Le train était l’un des rares lieux où l’on pouvait s’emmerder ensemble. Un lieu où l’on se savait enfermé pour quelques heures avec des inconnus, seulement reliés par la destination, gens avec qui on n’avait rien à faire qu’attendre d’être arrivés. Tout cela instillait une ambiance et un silence particuliers : on tuait le temps, on avançait son livre de quelques pages, suspendu tant au développement de ce mauvais polar qu’à la transformation du paysage derrière la vitre. On allait même jusqu’à nouer discussion, poussé dans ses retranchements… Tout un univers dont on pensait, par la grâce de l’inertie du service public, qu’il serait chose éternelle.

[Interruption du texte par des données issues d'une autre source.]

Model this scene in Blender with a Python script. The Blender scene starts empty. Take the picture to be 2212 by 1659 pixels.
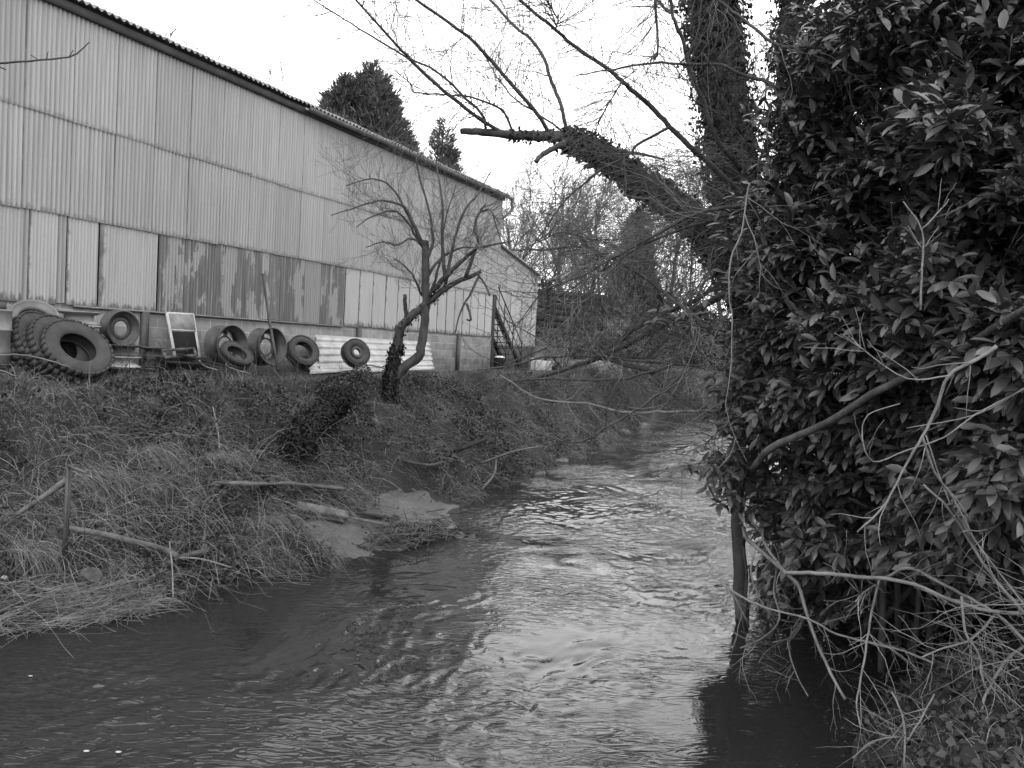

C’est pourtant bel et bien terminé. Le train, aujourd’hui, se veut bon élève de l’air du temps. Il se rue sur absolument toutes les bêtises que l’époque lui soumet. Des animations en gare aux systèmes d’enchères et de prix fluctuants des billets en ligne, des formules voyage à option IDZen, IDChic, IDZap alors qu’on demande simplement à effectuer un trajet sur un fauteuil à un prix juste et équitable, aux gares nouvelles qui ressemblent à s’y méprendre à d’infernales galeries commerciales : le train se conçoit aujourd’hui autour d’une « expérience passager enrichie », c’est-à-dire d’une saturation de sollicitations, intellectuelles, sensorielles, consommatrices. Il démultiplie les écrans, signalétiques, publicitaires, informatifs, tout en proposant en gare de pédaler pour recharger son portable, comprenez-vous : car le train veut à la fois brancher tout ce qu’il peut, et être un modèle de consommation d’énergie responsable. Plus connecté, plus lumineux, plus musical, avec beaucoup plus d’écrans à tripoter, le train de demain. Bientôt : des tables luminescentes et tactiles, des enceintes intégrées aux fauteuils, des fenêtres même, peut-être, qui sauront se rendre opaques et diffuser de chouettes fluctuations colorées pour cacher cette morne campagne… C’est ce que les gens demandent, non ? Eh bien tant pis, ils en auront quand même !
Pour le moment nous n’en sommes encore qu’à l’inflation des prises électriques et USB, au wifi à bord et à la 5G pour que sa connerie reste bien connectée d’un bout à l’autre du trajet. C’est important. On serait illégitime à se plaindre du dérangement produit par un abruti qui, juste à côté de soi, joue un DVD plein d’agitation visuelle sur un écran 22 pouces, protégé par son casque de la nuisance sonore qu’il émet. D’abord parce qu’il représente à ce jour 25 % des passagers de la rame. Ensuite parce qu’il est chez lui : les trains ne sont pas faits pour lire, ils sont faits pour ceux qui utilisent à pleine capacité les ressources dont on les a truffés. On a mené une politique d’investissement industriel toutes ces dernières années pour équiper ces emmerdeurs bousilleurs, et pour vous empêcher de lire, c’est tout de même malheureux que vous ne compreniez pas. Les instructions sont pourtant claires : lecteurs, flâneurs, doivent aller se faire foutre.